Nevertheless, d⁰ metals such as Zr(IV) and Ti(IV) can be used as alkene polymerization catalysts to make common plastics such as HDPE, LDPE and polypropylene. That means that, although an alkene complex isn't directly observed with these metal ions, these metals can evidently bind alkenes briefly and get them to react with other alkenes to form long chains. Even so, most industrial olefin polymerization catalysts use Ti(III).

Exercise \(\PageIndex{7}\)

Alkynes can also coordinate to metal atoms. Draw the molecular orbitals involved in:

a) alkyne donation to the metal

b) metal donation to the alkyne

Answer: Add texts here. Do not delete this text first.

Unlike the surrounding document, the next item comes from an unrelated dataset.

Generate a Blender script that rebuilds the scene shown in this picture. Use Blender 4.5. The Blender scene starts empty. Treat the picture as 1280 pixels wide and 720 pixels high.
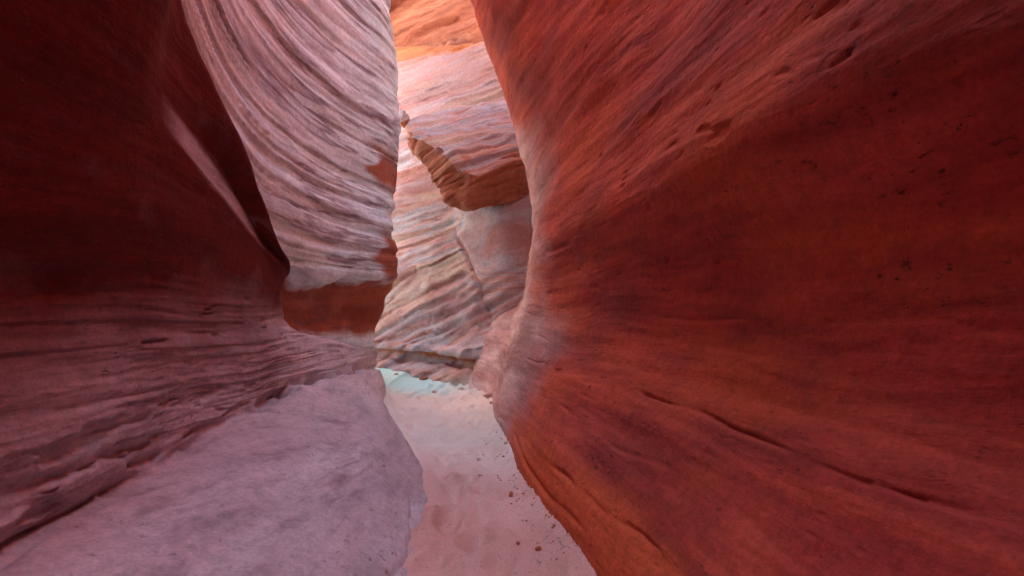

Exercise \(\PageIndex{8}\)

Explain the differences seen in the equilibrium constants for the formation of silver(I) complexes with the following alkenes:

a) CH₂CH₂: K = 22.3

b) cis-CH₃CHCHCH₂CH₂CH₃: K = 3.1

c) trans-CH₃CHCHCH₂CH₂CH₃: K = 0.8

Answer

We will use (a), the binding constant between Ag(I) and ethylene or ethene (CH₂=CH₂), as our baseline value. Other constants will be compared with this one in order to look for a trend.

In (b), the binding constant is much smaller, so the silver ion binds cis-2-hexene much less tightly than it does ethene. This is just another alkene, like ethene, but instead of having just hydrogen atoms attached to the C=C unit, cis-2-hexene has some other stuff. Maybe this other stuff causes some problem for alkene binding. The obvious difference between hydrogen atoms and this other stuff is that this other stuff is bigger. Maybe the complex gets too crowded when the cis-2-hexene binds to the silver ion.

Very often when we see metal ions on paper, we are not dealing with bare metal ions in reality. The ion often has other ligands already attached to it at the beginning, such as water molecules, and what we are sometimes looking at is replacement of an old ligand with a new ligand. Other ligands attached to the silver could make crowding problems even worse.

There is an alternative explanation as well. If you compare two alkenes that differ only in the number of hydrogens attached to the double bond, such as 1-butene, CH₂=CHCH₂CH₃, and 2-butene, CH₃CH=CHCH₃, you invariably find that the alkene with fewer hydrogens attached to the double bond (and more other stuff) is more stable. "Terminal alkenes", with double bonds at the ends of the chain, are always less stable than "internal alkenes", with double bonds somewhere along the middle of the chain. This difference can be explained by looking at some quantum mechanical calculations, but we're not going to do that right now.

The point is, the difference in this reaction might be caused, not by the alkene complexes, but by the alkenes themselves, on the other side of the reaction profile. It's important to remember that equilibrium constants always compare two sides of a reaction. Ethene, having fewer substituents on the double bond than cis-2-hexene ("substituents" is a four syllable word for "other stuff"), may simply be less stable and more reactive.

Do either of these ideas hold up in the other examples?

In (c), trans-2-hexene is bound even less tightly than cis-2-hexene. We could argue that in a cis-2-hexene complex, the substituents, which are on the same side of the double bond, might both be held away from other ligands on the metal that may exacerbate crowding problems. That would be more difficult to do with trans-2-hexene, since one substituent is on either side of the double bond. Getting one substituent away from the crowding may be possible, but probably not both.

Once again, the alternative explanation holds up here, too. cis-2-Hexene is less stable than trans-2-hexene, because the substituents on the double bond crowd each other in cis-2-hexene, but are held away from each other in trans-2-hexene. So maybe cis-2-hexene binds to silver ion more easily because it is more reactive.